In general, some shipper responses to changes in transportation costs and reliability are short run in nature, while others are longer run. For example, consider the impact of an increase in rail rates. In the short run, the producer might consider drawing down inventory with the plan to rebuild them when rail rates come back down. If the rate increase is viewed as more permanent, the producer might seek out alternative modes of transportation and, to the extent possible, decrease use of rail transportation. But this might take a bit more time than drawing on inventories. In the much longer run, the producer could make changes to plant location and distribution design. It should be noted however, that even in the long run, some shippers may still have limited options. For example, the site of a coal-burning electricity generating plant is essentially fixed (although the plant operator has some flexibility in the use of the plant’s capacity and its dispatch order). A recent study by the U.S. General Accountability Office (“GAO study”) discusses the adjustments businesses may take in response to reduced freight reliability in their supply chains. Adjustments could include carrying higher inventories in warehouses for meeting production needs, planning for longer than normal transit time, and not serving specific markets that cannot be reliably accessed. Furthermore, industries that use “just-in-time” production processes that rely on predictable transportation are especially likely to be affected by diminished freight transportation reliability.[2]

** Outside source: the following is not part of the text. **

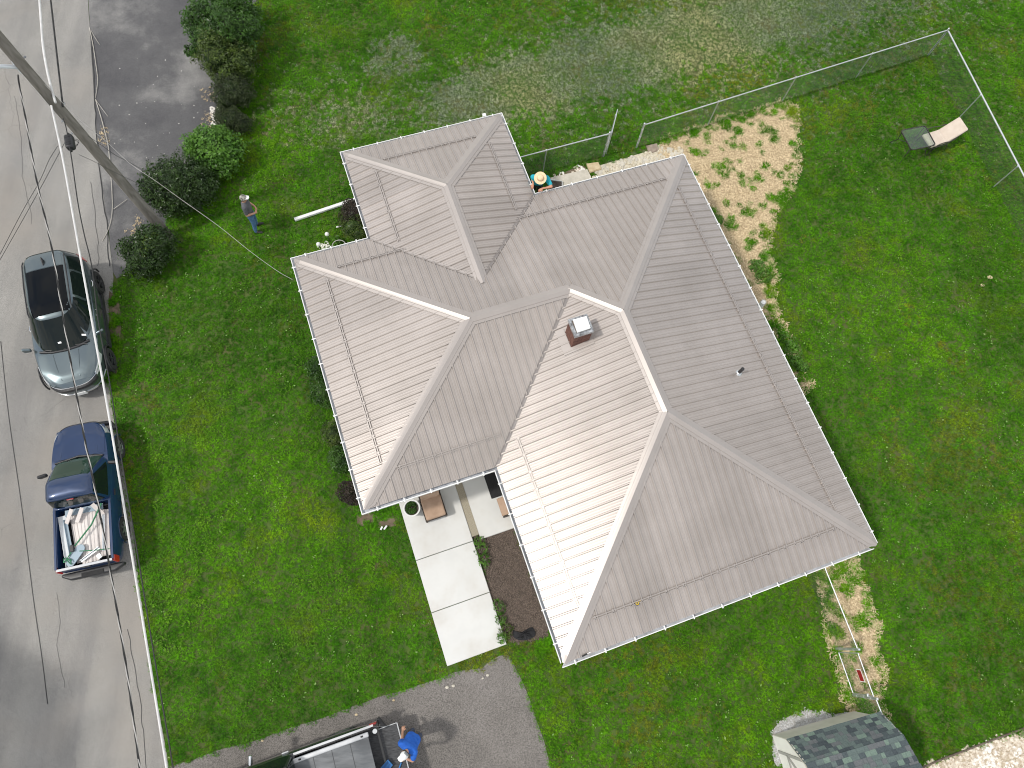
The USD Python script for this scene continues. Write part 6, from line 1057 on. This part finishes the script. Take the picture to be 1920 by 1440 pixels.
# ---------------------------------------------------------------- people
def sph(p, r, n=16): return m3.Manifold.sphere(float(r), n).translate(tuple(map(float, p)))
def bone(a, b, ra, rb): return m3.Manifold.batch_hull([sph(a, ra), sph(b, rb)])
def smooth_m(mans, edge=.02, it=8, fold=0.0):
    m = m3.Manifold.batch_boolean(mans, m3.OpType.Add).refine_to_length(edge).to_mesh(); tm_ = trimesh.Trimesh(m.vert_properties[:, :3], m.tri_verts, process=True); trimesh.smoothing.filter_taubin(tm_, .5, -.52, it)
    if fold: tm_.vertices += tm_.vertex_normals * ((meshkit.fbm(tm_.vertices * [9, 9, 16], 3, 5) - .5) * fold)[:, None]
    return tm_
def v3(*a): return np.array(a, float)
def hand(w, d, up, side, curl=.6):
    """palm, four fingers and a thumb; d: pointing direction, up: back of the hand, side: thumb side (+1 / -1 along d x up)"""
    d = d / np.linalg.norm(d); up = up - d * (up @ d); up /= np.linalg.norm(up); s = np.cross(d, up) * side; out = [m3.Manifold.batch_hull([sph(w, .026, 10)] + [sph(w + d * .085 + s * k, .015, 10) for k in (-.030, -.01, .012, .032)])]
    for k, ln in ((-.033, .055), (-.011, .07), (.011, .076), (.033, .068)):
        p = w + d * .088 + s * k; q = p + (d * math.cos(curl * .5) - up * math.sin(curl * .5)) * ln * .5; e = q + (d * math.cos(curl * 1.4) - up * math.sin(curl * 1.4)) * ln * .5; out += [bone(p, q, .010, .009), bone(q, e, .009, .008)]
    p = w + d * .025 + s * .026; q = p + (d * .6 + s * .8) * .04; e = q + (d * .9 + s * .25 - up * .3) * .035; out += [bone(p, q, .013, .011), bone(q, e, .011, .009)]; return out
def person(label, loc, rz, J, shirt, trousers, shoe, skin='skin', group=None, long_sleeve=False, shorts=False):
    """J: joints in a local frame (facing +y); keys pel, chest, neck, head, hipL/R, kneeL/R, ankL/R, toeL/R, shL/R, elL/R, wrL/R, hand dirs"""
    t = Thing('person', label, 'person', loc, rz); J = {k: np.array(v, float) for k, v in J.items()}
    hd_ = J['head']; fw_ = J['face'] / np.linalg.norm(J['face']); upv = J['crown'] / np.linalg.norm(J['crown']); sd_ = np.cross(fw_, upv)
    H = lambda f, s, u: hd_ + fw_ * f + sd_ * s + upv * u
    body = [m3.Manifold.batch_hull([sph(H(-.01, 0, .03), .088), sph(H(.02, 0, .02), .080), sph(H(.035, 0, -.055), .052), sph(H(.0, 0, -.05), .06)]), bone(J['neck'], H(-.015, 0, -.06), .058, .055), m3.Manifold.batch_hull([sph(H(.098, 0, .005), .008), sph(H(.112, 0, -.022), .013), sph(H(.09, .014, -.026), .010), sph(H(.09, -.014, -.026), .010)])]
    body += [m3.Manifold.batch_hull([sph(H(-.005, s * .088, .012), .014, 8), sph(H(-.012, s * .094, -.022), .012, 8)]) for s in (-1, 1)]
    tor = [m3.Manifold.batch_hull([sph(J['shL'] * .82 + J['shR'] * .18, .085), sph(J['shR'] * .82 + J['shL'] * .18, .085), sph(J['chest'] + v3(.09, 0, 0), .095), sph(J['chest'] - v3(.09, 0, 0), .095)]), m3.Manifold.batch_hull([sph(J['chest'] + v3(.08, 0, 0), .095), sph(J['chest'] - v3(.08, 0, 0), .095), sph(J['pel'] + v3(.065, 0, 0), .095), sph(J['pel'] - v3(.065, 0, 0), .095)]), bone((J['shL'] + J['shR']) / 2, J['neck'], .085, .058)]
    body += tor; limbs = []
    for s in 'LR':
        body += [bone(J['sh' + s], J['el' + s], .052, .040), bone(J['el' + s], J['wr' + s], .040, .028), bone(J['hip' + s], J['knee' + s], .082, .056), bone(J['knee' + s], J['ank' + s], .054, .036), m3.Manifold.batch_hull([sph(J['ank' + s] + v3(0, 0, -.02), .038), sph(J['ank' + s] * .3 + J['toe' + s] * .7, .036), sph(J['toe' + s], .028)])]
        body += hand(J['wr' + s], J['hd' + s], J['hu' + s], -1 if s == 'L' else 1, J.get('curl', np.array(.7)))
    bp = t.part('body', smooth_m(body, .016, 6), skin, smooth=True)
    for s in (-1, 1): t.part('eye', MB().tm(trimesh.creation.icosphere(1, .012).apply_translation(H(.088, s * .032, .018))), 'eye', under=bp)
    t.part('mouth', MB().tube([H(.082, -.02, -.066), H(.086, 0, -.066), H(.082, .02, -.066)], .005, 5), 'brick_b', under=bp)
    g = .014; sh = [m3.Manifold.batch_hull([sph(J['shL'] * .86 + J['shR'] * .14, .078 + g), sph(J['shR'] * .86 + J['shL'] * .14, .078 + g), sph(J['chest'] + v3(.09, 0, 0), .100 + g), sph(J['chest'] - v3(.09, 0, 0), .100 + g)]), m3.Manifold.batch_hull([sph(J['chest'] + v3(.085, 0, 0), .102 + g), sph(J['chest'] - v3(.085, 0, 0), .102 + g), sph(J['pel'] + v3(.07, 0, .0), .104 + g), sph(J['pel'] - v3(.07, 0, .0), .104 + g)])]
    for s in 'LR':
        e = J['el' + s] if long_sleeve else J['sh' + s] * .30 + J['el' + s] * .70; sh += [bone(J['sh' + s], e, .066 + g, .052 + g)]
        if long_sleeve: sh += [bone(J['el' + s], J['wr' + s] * .9 + J['el' + s] * .1, .050 + g * .8, .036 + g * .8)]
    t.part('shirt', smooth_m(sh, .018, 5, .035), shirt, smooth=True); g = .012
    tr = [m3.Manifold.batch_hull([sph(J['pel'] + v3(.065, 0, -.03), .10), sph(J['pel'] + v3(-.065, 0, -.03), .10), sph(J['hipL'], .09), sph(J['hipR'], .09)])]
    for s in 'LR': tr += [bone(J['hip' + s], J['knee' + s], .086 + g, .062 + g), bone(J['knee' + s], J['ank' + s] + v3(0, 0, .02), .060 + g, .046 + g)]
    t.part('trousers', smooth_m(tr, .018, 5, .03), trousers, smooth=True)
    for s in 'LR': t.part('shoe', smooth_m([m3.Manifold.batch_hull([sph(J['ank' + s] + v3(0, -.0, -.035), .048), sph(J['ank' + s] * .35 + J['toe' + s] * .65, .046), sph(J['toe' + s], .038)])], .02, 3), shoe, smooth=True)
    return t, H, (fw_, sd_, upv)
def cap(t, H, m, brim=None, k=1.0):
    mans = [m3.Manifold.batch_hull([sph(H(-.012, 0, .045), .098), sph(H(.02, 0, .045), .092), sph(H(0, 0, .07), .088)])]; cp = t.part('cap', smooth_m(mans, .02, 3), m, smooth=True)
    t.part('cap_brim', m3.Manifold.batch_hull([sph(H(.08, s * .062, .055), .010, 8) for s in (-1, 1)] + [sph(H(.155, s * .052, .045), .009, 8) for s in (-1, 1)] + [sph(H(.172, 0, .044), .009, 8)]), brim or m, smooth=40, under=cp); return cp
def base_pose(**kw):
    J = dict(pel=(0, 0, .98), chest=(0, .01, 1.25), neck=(0, .01, 1.50), head=(0, .035, 1.635), face=(0, 1, 0), crown=(0, 0, 1), hipL=(-.09, 0, .92), hipR=(.09, 0, .92), kneeL=(-.10, .02, .50), kneeR=(.10, .02, .50), ankL=(-.11, -.01, .085), ankR=(.11, -.01, .085), toeL=(-.13, .17, .04), toeR=(.13, .17, .04), shL=(-.19, 0, 1.43), shR=(.19, 0, 1.43))
    J.update(kw); return J
# man on the lawn: hands together in front of his belt
pf = G(483, 428); J = base_pose(elL=(-.27, -.02, 1.15), elR=(.27, -.02, 1.15), wrL=(-.12, .20, 1.02), wrR=(.12, .20, 1.02), hdL=(.9, .35, -.15), hdR=(-.9, .35, -.15), huL=(0, 1, .4), huR=(0, 1, .4), face=(.1, 1, .05), curl=.9, toeL=(-.14, .18, .04), toeR=(.2, .14, .04), ankR=(.16, -.04, .085), kneeR=(.13, .01, .5))
t, H, _ = person('man in grey shirt, jeans and camouflage cap standing on the lawn, hands in front', pf, math.radians(-82), J, 'shirt_grey', 'jeans', 'shoe_dark'); cap(t, H, 'camo', 'cap_white')
t.part('hair', smooth_m([m3.Manifold.batch_hull([sph(H(-.03, s * .05, -.02), .05) for s in (-1, 1)] + [sph(H(-.035, 0, .03), .075)])], .02, 2), 'hair', smooth=True)
# man in blue behind the black pickup: bent a little over the tailgate
pf3 = G(781, 1373, 0); pf3[2] = .012; rz_b = math.radians(150)
def toloc3(p): d = np.array(p) - pf3; c, s = math.cos(-rz_b), math.sin(-rz_b); return np.array([d[0] * c - d[1] * s, d[0] * s + d[1] * c, d[2]])
rh_, lh_ = toloc3(G(755, 1371, .72)), toloc3(G(764, 1419, .80)); re_ = toloc3(G(754, 1388, .98)); le_ = toloc3(G(757, 1414, 1.05))
J = base_pose(pel=(0, .02, .95), chest=(0, .15, 1.20), neck=(0, .26, 1.41), head=(.0, .335, 1.53), face=(.35, 1, -.4), crown=(0, .40, 1), shL=(-.17, .20, 1.37), shR=(.19, .20, 1.34), elL=(-.24, .42, 1.12), elR=re_, wrL=(-.02, .50, .90), wrR=rh_, hdL=(.5, .8, -.3), hdR=(.3, -.7, -.4), huL=(0, .5, 1), huR=(0, .3, 1), curl=.6)
t, H, _ = person('man in royal blue shirt and white cap leaning at the black pickup tailgate', pf3, rz_b, J, 'shirt_blue', 'pants_navy', 'shoe_tan', long_sleeve=False); cap(t, H, 'cap_white', 'cap_white')
t.part('cap_panel', m3.Manifold.batch_hull([sph(H(-.095, s * .045, .06), .014, 8) for s in (-1, 1)] + [sph(H(-.085, s * .04, .10), .014, 8) for s in (-1, 1)]), 'cap_grey', smooth=40); t.part('hair', smooth_m([m3.Manifold.batch_hull([sph(H(-.035, s * .05, -.02), .05) for s in (-1, 1)] + [sph(H(-.04, 0, .03), .072)])], .02, 2), 'hair', smooth=True)
# man on a step ladder in the inner corner of the eaves
hp_ = G(1013, 333, 2.93); cor = HW(W2, 0)[:2]
base2 = np.array([hp_[0] - .02, hp_[1] + .30, 1.25]); rz_m = math.pi - .12
def toloc(p): d = np.array(p) - base2; c, s = math.cos(-rz_m), math.sin(-rz_m); return np.array([d[0] * c - d[1] * s, d[0] * s + d[1] * c, d[2]])
gl, gr_ = G(998, 349, 2.63), G(1014, 357, 2.63); eR = G(998, 334, 2.58); eL = G(1034, 350, 2.72)
hloc = toloc(hp_)
# facing the corner (south), so his right hand is on the west gutter
J = base_pose(pel=(0, -.06, .98), chest=(0, .10, 1.24), neck=hloc + [0, -.10, -.10], head=hloc + [0, -.0, -.02], face=(0, 1, -.75), crown=(0, .75, 1), shL=hloc + [-.20, -.14, -.18], shR=hloc + [.20, -.12, -.18], elL=toloc(eL), elR=toloc(eR), wrL=toloc(gr_ + [.05, .05, .03]), wrR=toloc(gl + [.03, .05, .02]), hdL=toloc(gr_) - toloc(gr_ + [.05, .03, .01]), hdR=toloc(gl) - toloc(gl + [.02, .05, .01]), huL=(0, 0, 1), huR=(0, 0, 1), curl=.5)
t, H, (f_, s_, u_) = person('man in turquoise shirt and straw hat reaching for the gutter in the roof corner', base2, rz_m, J, 'shirt_teal', 'pants_dark', 'shoe_dark', skin='skin_tan')
hatp = np.array([(0, .115), (.045, .112), (.075, .095), (.088, .055), (.092, .012), (.125, .004), (.165, .0), (.182, .008), (.182, .002), (.165, -.006), (.10, -.004), (0, -.004)])
hat = trimesh.creation.revolve(hatp, sections=40); T = np.eye(4); up2 = np.array([.05, .42, 1.0]); up2 /= np.linalg.norm(up2); xx = np.cross(up2, [0, 1, 0]); xx = np.cross([0, 1.0, 0], up2); xx /= np.linalg.norm(xx); yy = np.cross(up2, xx); T[:3, 0], T[:3, 1], T[:3, 2] = xx, yy, up2; T[:3, 3] = H(0, 0, .065); hat.apply_transform(T); hh = t.part('straw_hat', hat, 'straw_hat', smooth=40)
hb = trimesh.creation.revolve(np.array([(.094, .012), (.097, .014), (.094, .04), (.09, .04)]), sections=32); hb.apply_transform(T); t.part('hat_band', hb, 'wood_trim', smooth=40, under=hh)
t.part('hair', smooth_m([m3.Manifold.batch_hull([sph(H(-.035, s * .05, -.02), .05) for s in (-1, 1)] + [sph(H(-.04, 0, .02), .07)])], .02, 2), 'hair', smooth=True)
lad = Thing('step_ladder', 'aluminium step ladder under the straw hatted man in the corner of the house', 'ladder', np.array([base2[0], base2[1], 0]), rz_m)
for s in (-1, 1): lad.part('rail', MB().box((s * .24, .14, .86), (.035, .07, 1.80), rx=-.16), 'galvanised'); lad.part('rear_leg', MB().tube([(s * .22, .30, 1.70), (s * .26, .72, 0)], .018, 7), 'galvanised')
for k in range(5): z = .28 * (k + 1) - .16; lad.part('step', MB().box((0, .14 - .16 * (.86 - z) + .0, z), (.46, .12, .03)), 'galvanised')
lad.part('platform', MB().box((0, .03, 1.225), (.46, .40, .04)), 'galvanised')

# ---------------------------------------------------------------- tree left of the road (its crown shades the road)
tc = np.array([-17.6, -4.4, 0.0]); tree = Thing('tree', 'broad leafy tree on the far side of the road, shading it', 'tree', tc)
blobs = [((0, 0, 7.0), (2.5, 2.6, 2.3)), ((1.3, 1.0, 6.4), (1.7, 1.7, 1.5)), ((-.6, 1.9, 6.6), (1.8, 1.8, 1.6)), ((.4, -1.8, 6.8), (1.9, 1.8, 1.6)), ((1.2, -2.6, 6.2), (1.6, 1.7, 1.4))]
tree.part('crown', foliage(blobs, 26000, .24, .15, 201, depth=.8, rough_=.35, clump=.6), 'leaf_mid')
tree.part('trunk', MB().tube([(0, 0, 0), (.05, .03, 1.6), (0, .1, 3.4), (.1, 0, 5.6), (.1, .1, 7.6)], [.28, .22, .19, .13, .05], 12), 'bark', smooth=60)
for a, z, L_ in ((.3, 3.2, 2.6), (2.1, 3.6, 2.4), (4.2, 3.4, 2.5), (5.3, 4.4, 1.9), (1.2, 4.6, 1.8)): tree.part('limb', MB().tube([(0, .05, z), (math.cos(a) * L_ * .5, math.sin(a) * L_ * .5, z + 1.5), (math.cos(a) * L_ * .8, math.sin(a) * L_ * .8, z + 3.0)], [.11, .07, .03], 8), 'bark', smooth=60)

Figure 1 illustrates the vital link performed by freight transportation in supply chains and economic performance. Improvements in freight transportation efficiency, reliability and level of service have numerous economic benefits for production efficiency, optimization of distribution networks and product choice and cost to consumers. As improvements are made in transportation infrastructure, producers are able to centralize their production operations and site their operations in lower-cost areas, because the uncertainties concerning the movement of goods to customers are reduced. Improvements in transportation infrastructure also allow a more efficient design of the distribution network. The cost of inventories can be reduced as the needed hedge against transportation uncertainties is reduced. This also allows firms to change their inventories quickly in response to customers’ changing needs or desires. This ultimately leads to lower cost and greater product variety for customers.

Figure 1. The Role of Freight Transportation in Efficient Production and Distribution

Freight provides economic benefits because an improved transportation infrastructure improves production and distribution.

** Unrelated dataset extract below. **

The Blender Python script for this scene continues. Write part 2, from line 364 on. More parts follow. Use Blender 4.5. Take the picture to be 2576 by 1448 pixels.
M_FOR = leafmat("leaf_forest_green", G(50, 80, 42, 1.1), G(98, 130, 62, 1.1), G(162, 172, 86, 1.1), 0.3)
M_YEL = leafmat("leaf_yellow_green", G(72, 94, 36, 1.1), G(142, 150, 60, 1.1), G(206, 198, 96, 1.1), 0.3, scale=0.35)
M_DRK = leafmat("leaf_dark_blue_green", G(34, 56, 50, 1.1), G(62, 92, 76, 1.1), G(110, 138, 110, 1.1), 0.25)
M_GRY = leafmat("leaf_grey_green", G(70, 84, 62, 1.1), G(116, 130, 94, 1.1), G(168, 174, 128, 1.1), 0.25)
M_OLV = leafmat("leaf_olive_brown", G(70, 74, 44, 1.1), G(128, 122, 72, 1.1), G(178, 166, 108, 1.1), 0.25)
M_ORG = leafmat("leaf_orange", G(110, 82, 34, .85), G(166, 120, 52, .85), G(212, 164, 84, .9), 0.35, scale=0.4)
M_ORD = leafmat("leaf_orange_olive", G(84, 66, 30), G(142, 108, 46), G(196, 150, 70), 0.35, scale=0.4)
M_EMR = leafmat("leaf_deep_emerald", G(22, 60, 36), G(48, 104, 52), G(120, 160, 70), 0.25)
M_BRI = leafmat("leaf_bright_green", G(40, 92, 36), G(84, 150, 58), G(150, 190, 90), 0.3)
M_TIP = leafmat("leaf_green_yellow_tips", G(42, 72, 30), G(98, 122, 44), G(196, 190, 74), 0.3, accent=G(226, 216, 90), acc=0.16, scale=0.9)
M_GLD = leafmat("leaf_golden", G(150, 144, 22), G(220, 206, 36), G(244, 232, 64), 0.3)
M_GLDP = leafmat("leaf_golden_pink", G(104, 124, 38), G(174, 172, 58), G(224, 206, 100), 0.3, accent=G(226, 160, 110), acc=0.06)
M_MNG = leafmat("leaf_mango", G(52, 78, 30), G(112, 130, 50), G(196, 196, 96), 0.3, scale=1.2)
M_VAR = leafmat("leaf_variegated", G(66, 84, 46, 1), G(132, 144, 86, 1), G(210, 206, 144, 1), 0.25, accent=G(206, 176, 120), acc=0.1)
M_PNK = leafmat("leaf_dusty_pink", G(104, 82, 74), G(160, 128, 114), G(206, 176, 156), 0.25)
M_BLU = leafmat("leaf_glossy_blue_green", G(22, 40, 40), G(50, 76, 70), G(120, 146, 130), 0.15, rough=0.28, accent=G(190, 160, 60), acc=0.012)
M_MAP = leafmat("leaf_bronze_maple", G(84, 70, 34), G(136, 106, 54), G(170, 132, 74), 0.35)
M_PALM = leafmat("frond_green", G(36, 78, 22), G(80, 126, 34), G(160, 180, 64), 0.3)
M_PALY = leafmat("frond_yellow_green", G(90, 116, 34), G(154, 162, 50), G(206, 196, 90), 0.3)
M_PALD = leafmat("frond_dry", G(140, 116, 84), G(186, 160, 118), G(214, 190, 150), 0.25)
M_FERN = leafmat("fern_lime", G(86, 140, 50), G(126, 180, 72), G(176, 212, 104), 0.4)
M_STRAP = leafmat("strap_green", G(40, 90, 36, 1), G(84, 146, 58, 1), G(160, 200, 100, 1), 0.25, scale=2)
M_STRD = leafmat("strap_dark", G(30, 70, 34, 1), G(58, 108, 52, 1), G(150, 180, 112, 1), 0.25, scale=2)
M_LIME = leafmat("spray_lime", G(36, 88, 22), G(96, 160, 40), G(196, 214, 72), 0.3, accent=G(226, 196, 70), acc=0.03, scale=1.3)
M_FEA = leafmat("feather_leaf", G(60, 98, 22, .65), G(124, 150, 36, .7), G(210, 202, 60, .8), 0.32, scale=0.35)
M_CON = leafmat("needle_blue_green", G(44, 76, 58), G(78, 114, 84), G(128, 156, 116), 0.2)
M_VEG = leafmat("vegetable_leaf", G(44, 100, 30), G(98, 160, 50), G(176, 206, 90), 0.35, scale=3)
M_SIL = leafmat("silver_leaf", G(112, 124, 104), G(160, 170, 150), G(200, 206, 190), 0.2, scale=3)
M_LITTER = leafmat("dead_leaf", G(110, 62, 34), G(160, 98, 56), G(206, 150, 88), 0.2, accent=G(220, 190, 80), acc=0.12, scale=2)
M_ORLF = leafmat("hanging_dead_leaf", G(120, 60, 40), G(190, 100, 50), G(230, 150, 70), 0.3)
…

Keep America in Motion is a public online forum that that offers more information about the role of transportation in supply chains and discussion about supply chain issues.

[1] The relationship between transportation and inventory management was first explored by William J. Baumol and Hrishikesh D. Vinod, "An Inventory Theoretic Model of Freight Transportation Demand," Management Science, 14(7), March 1970, pp. 413-421.
[2] United States General Accountability Office, Freight Transportation, National Policy and Strategies Can Help Improve Freight Mobility, GAO-08-287, January 2008, p. 21.